Bombes et explosifs retirés
Les milices chiites ont laissé la sécurité à la police locale et à une milice de la MP formée par la tribu sunnite des Joubour. Mais les hommes des milices chiites de Badr, Asaïb Ahl al-Haq ou Kataeb Hezbollah sont loin d’avoir cédé tout contrôle sur la ville. «C’est étouffant de voir tous ces postes de contrôle, mais c’est peut-être nécessaire pour assurer la sécurité et encourager les familles à rentrer», estime Oum Aïcha, 29 ans. Elle est rentrée début juin avec son mari, rappelé pour réparer le réseau électrique. Les travaux avancent. «Toutes les bombes et explosifs ont été retirés. Plus de 80% de la ville est reliée à l’eau et à l’électricité», dit le maire, Omar al-Chandar. Certains commerces commencent à rouvrir, mais la farine et le gaz manquent encore.

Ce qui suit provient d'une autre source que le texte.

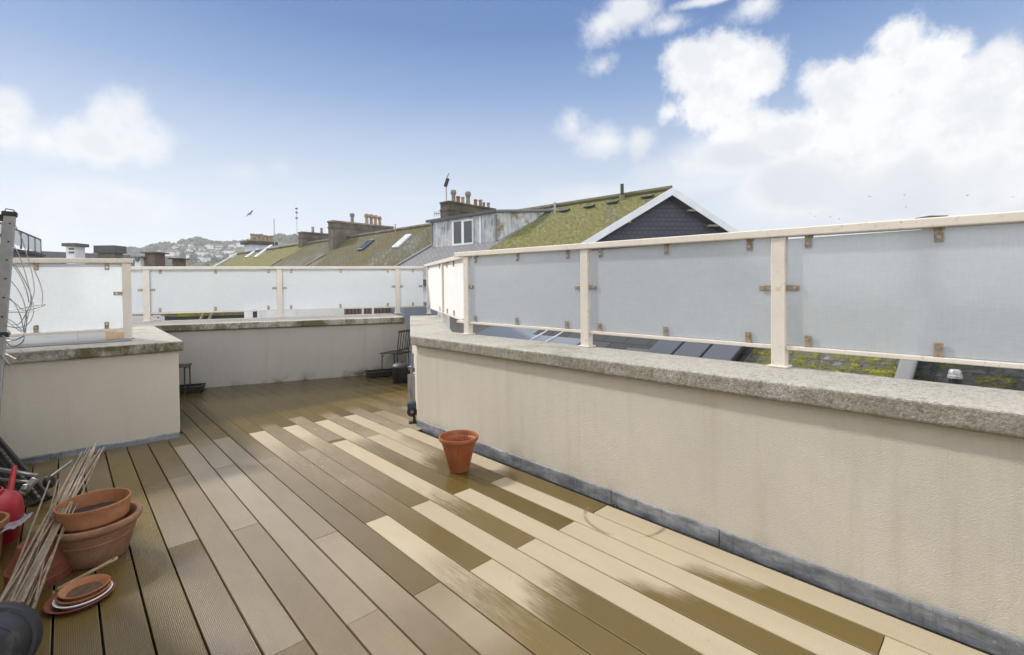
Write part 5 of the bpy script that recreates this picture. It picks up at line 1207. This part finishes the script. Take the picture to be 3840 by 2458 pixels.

Le premier contact avec la ville déserte est un choc pour ceux partis il y a près d’un an, au moment de l’offensive djihadiste. Après dix mois d’occupation et un mois de combats acharnés, l’ancien joyau de Saddam Hussein, sur les bords du Tigre, porte tous les stigmates de la guerre: palais et immeubles éventrés, voitures calcinées et magasins pillés. Des représentations humaines peinturlurées de noir rappellent la présence récente de l’EI. Ailleurs, ce sont des graffitis à la gloire de l’imam Hussein ou des slogans en persan à celle de l’ayatollah Khamenei qui célèbrent la victoire des milices chiites et de leur allié iranien.
Dans les quartiers situés sur la ligne de front, certains ont retrouvé leur immeuble en ruine. Les autorités locales parlent de 400 maisons détruites. «Le plafond de mon appartement s’est écroulé. Les objets ont été volés ou cassés», se désole Saad Attaoui, venu demander à sa cousine Alia de l’héberger avec sa femme et ses sept enfants. Il fait le tour de la villa cossue, à un étage, sur l’avenue du gouvernorat, qu’un ami parti vivre dans le Golfe prête à sa cousine. Alia, également à la rue, s’est déjà approprié les lieux. Elle a posé ses rideaux jaunes avant même de commencer à nettoyer le salon, jonché de vêtements et de bibelots cassés.
Règlements de comptes
Même loin des zones de combats, certains ont retrouvé leur maison sens dessus dessous, attribuant vols et saccages tantôt à l’EI, tantôt aux milices chiites. Ceux qui ont encore la possibilité de financer quelque temps un exil coûteux font des allers-retours pour nettoyer. Einam Mostafa n’a pas ce luxe: son mari et ses six enfants vivent sur son salaire d’institutrice. Elle laisse éclater sa colère face au milicien qui lui rend visite, malgré les regards inquiets de son mari. «On est content de rentrer. Beaucoup de monde s’est sacrifié pour nous. Mais regardez, tout a été volé dans la maison. Les combattants ont utilisé les draps et les tiroirs comme toilettes», s’époumone ce petit bout de femme de 55 ans.
D’autres n’osent pas encore s’aventurer dans la ville, de crainte d’être la cible de règlements de comptes intertribaux. Au téléphone, Abou Ibrahim, professeur à l’Université de Tikrit, dit être devenu «trop encombrant» pour les responsables locaux, «tous des Joubour», dont il n’a cessé de dénoncer la «corruption». Son appartenance au clan des Albou Nasser est loin d’être un détail. La tribu qui a vu naître Saddam Hussein, honnie des Joubour comme des milices chiites, est accusée, tout comme celle des Albou Ajeil, d’avoir rallié l’EI et participé au massacre de Speicher, le massacre de 1700 conscrits chiites dans la ville, le 12 juin 2014, sous la houlette des djihadistes.
Les agissements de certains membres, et la neutralité passive d’autres, font planer une menace sur tous. «Personne de ces deux clans n’est encore rentré à Tikrit. On craint des représailles, des enlèvements et du racket. Il y a eu des actes de vandalisme contre nos biens. Ma maison et celles de mes trois frères ont été détruites», dit-il. Des négociations entre tribus ont été engagées pour que les villageois qui n’ont pas coopéré avec l’EI soient épargnés par ce cycle de représailles. En attendant, de vastes pans de territoire restent déserts. A 10 kilomètres au sud, dans le bourg d’Al-Aouja, où est né Saddam Hussein, Abou Ibrahim se souvient: «Il y avait un village qui s’appelait Aouja.»